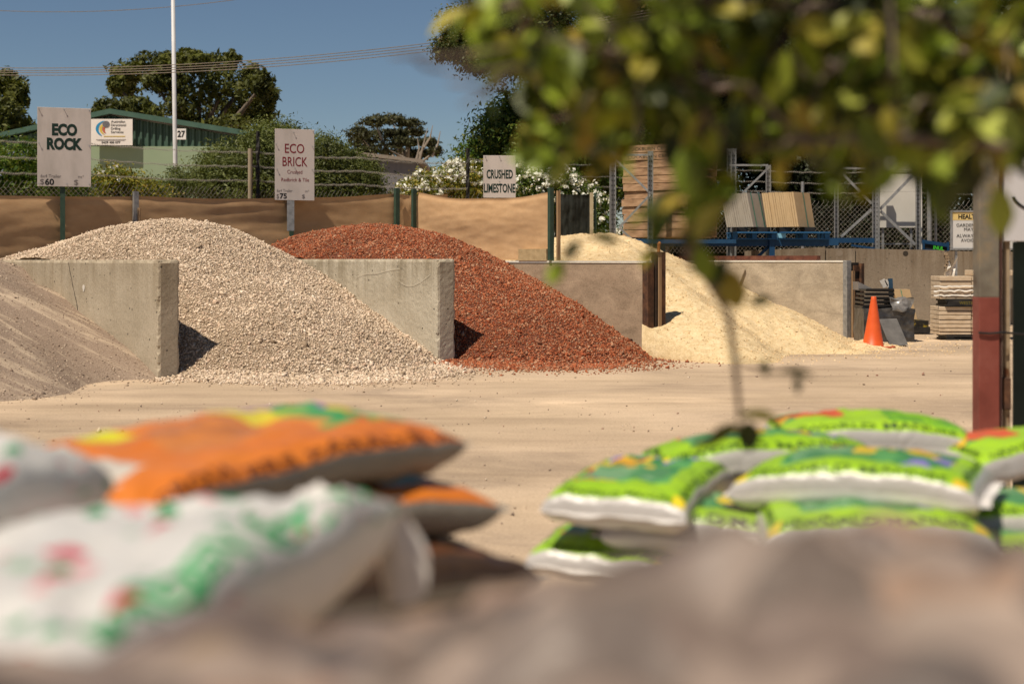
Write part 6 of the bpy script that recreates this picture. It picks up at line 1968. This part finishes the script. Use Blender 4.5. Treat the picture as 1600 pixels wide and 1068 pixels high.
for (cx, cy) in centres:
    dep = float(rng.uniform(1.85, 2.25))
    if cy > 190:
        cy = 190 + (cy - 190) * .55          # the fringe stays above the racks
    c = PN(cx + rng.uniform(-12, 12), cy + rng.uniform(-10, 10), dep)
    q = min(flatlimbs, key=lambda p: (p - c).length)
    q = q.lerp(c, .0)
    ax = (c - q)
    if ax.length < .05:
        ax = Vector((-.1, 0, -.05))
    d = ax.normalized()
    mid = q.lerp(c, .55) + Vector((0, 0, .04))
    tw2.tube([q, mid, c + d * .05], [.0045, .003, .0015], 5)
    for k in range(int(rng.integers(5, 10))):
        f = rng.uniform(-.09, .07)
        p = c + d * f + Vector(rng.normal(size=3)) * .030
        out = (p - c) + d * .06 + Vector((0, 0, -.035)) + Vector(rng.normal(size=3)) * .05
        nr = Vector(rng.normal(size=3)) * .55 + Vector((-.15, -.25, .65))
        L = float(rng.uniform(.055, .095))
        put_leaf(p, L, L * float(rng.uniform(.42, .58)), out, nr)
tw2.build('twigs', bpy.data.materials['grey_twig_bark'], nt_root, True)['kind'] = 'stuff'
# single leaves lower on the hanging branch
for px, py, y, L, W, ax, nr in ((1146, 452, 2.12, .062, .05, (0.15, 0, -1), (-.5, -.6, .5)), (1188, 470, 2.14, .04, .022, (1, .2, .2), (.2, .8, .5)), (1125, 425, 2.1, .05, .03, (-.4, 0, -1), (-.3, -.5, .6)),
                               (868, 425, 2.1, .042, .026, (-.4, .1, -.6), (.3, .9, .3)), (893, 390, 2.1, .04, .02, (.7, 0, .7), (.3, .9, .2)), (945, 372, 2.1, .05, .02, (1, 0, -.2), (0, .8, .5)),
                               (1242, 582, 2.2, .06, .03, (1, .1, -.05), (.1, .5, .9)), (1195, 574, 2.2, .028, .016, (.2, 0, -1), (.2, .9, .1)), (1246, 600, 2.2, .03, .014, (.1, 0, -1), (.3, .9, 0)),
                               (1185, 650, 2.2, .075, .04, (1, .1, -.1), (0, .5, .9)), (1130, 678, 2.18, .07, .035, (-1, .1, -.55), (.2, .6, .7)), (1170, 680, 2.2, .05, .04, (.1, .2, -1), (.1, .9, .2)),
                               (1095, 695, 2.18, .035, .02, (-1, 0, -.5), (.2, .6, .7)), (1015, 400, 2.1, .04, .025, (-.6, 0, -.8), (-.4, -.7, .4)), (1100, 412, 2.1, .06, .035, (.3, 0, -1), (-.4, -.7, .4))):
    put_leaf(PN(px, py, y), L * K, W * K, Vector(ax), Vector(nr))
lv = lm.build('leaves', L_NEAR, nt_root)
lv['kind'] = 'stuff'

__PROBLEM STATEMENT__.
Restate the full listing verbatim and drop every picture.

__ANSWER TO THIS TASK__.
Write part 6 of the bpy script that recreates this picture. It picks up at line 1968. This part finishes the script. Use Blender 4.5. Treat the picture as 1600 pixels wide and 1068 pixels high.
for (cx, cy) in centres:
    dep = float(rng.uniform(1.85, 2.25))
    if cy > 190:
        cy = 190 + (cy - 190) * .55          # the fringe stays above the racks
    c = PN(cx + rng.uniform(-12, 12), cy + rng.uniform(-10, 10), dep)
    q = min(flatlimbs, key=lambda p: (p - c).length)
    q = q.lerp(c, .0)
    ax = (c - q)
    if ax.length < .05:
        ax = Vector((-.1, 0, -.05))
    d = ax.normalized()
    mid = q.lerp(c, .55) + Vector((0, 0, .04))
    tw2.tube([q, mid, c + d * .05], [.0045, .003, .0015], 5)
    for k in range(int(rng.integers(5, 10))):
        f = rng.uniform(-.09, .07)
        p = c + d * f + Vector(rng.normal(size=3)) * .030
        out = (p - c) + d * .06 + Vector((0, 0, -.035)) + Vector(rng.normal(size=3)) * .05
        nr = Vector(rng.normal(size=3)) * .55 + Vector((-.15, -.25, .65))
        L = float(rng.uniform(.055, .095))
        put_leaf(p, L, L * float(rng.uniform(.42, .58)), out, nr)
tw2.build('twigs', bpy.data.materials['grey_twig_bark'], nt_root, True)['kind'] = 'stuff'
# single leaves lower on the hanging branch
for px, py, y, L, W, ax, nr in ((1146, 452, 2.12, .062, .05, (0.15, 0, -1), (-.5, -.6, .5)), (1188, 470, 2.14, .04, .022, (1, .2, .2), (.2, .8, .5)), (1125, 425, 2.1, .05, .03, (-.4, 0, -1), (-.3, -.5, .6)),
                               (868, 425, 2.1, .042, .026, (-.4, .1, -.6), (.3, .9, .3)), (893, 390, 2.1, .04, .02, (.7, 0, .7), (.3, .9, .2)), (945, 372, 2.1, .05, .02, (1, 0, -.2), (0, .8, .5)),
                               (1242, 582, 2.2, .06, .03, (1, .1, -.05), (.1, .5, .9)), (1195, 574, 2.2, .028, .016, (.2, 0, -1), (.2, .9, .1)), (1246, 600, 2.2, .03, .014, (.1, 0, -1), (.3, .9, 0)),
                               (1185, 650, 2.2, .075, .04, (1, .1, -.1), (0, .5, .9)), (1130, 678, 2.18, .07, .035, (-1, .1, -.55), (.2, .6, .7)), (1170, 680, 2.2, .05, .04, (.1, .2, -1), (.1, .9, .2)),
                               (1095, 695, 2.18, .035, .02, (-1, 0, -.5), (.2, .6, .7)), (1015, 400, 2.1, .04, .025, (-.6, 0, -.8), (-.4, -.7, .4)), (1100, 412, 2.1, .06, .035, (.3, 0, -1), (-.4, -.7, .4))):
    put_leaf(PN(px, py, y), L * K, W * K, Vector(ax), Vector(nr))
lv = lm.build('leaves', L_NEAR, nt_root)
lv['kind'] = 'stuff'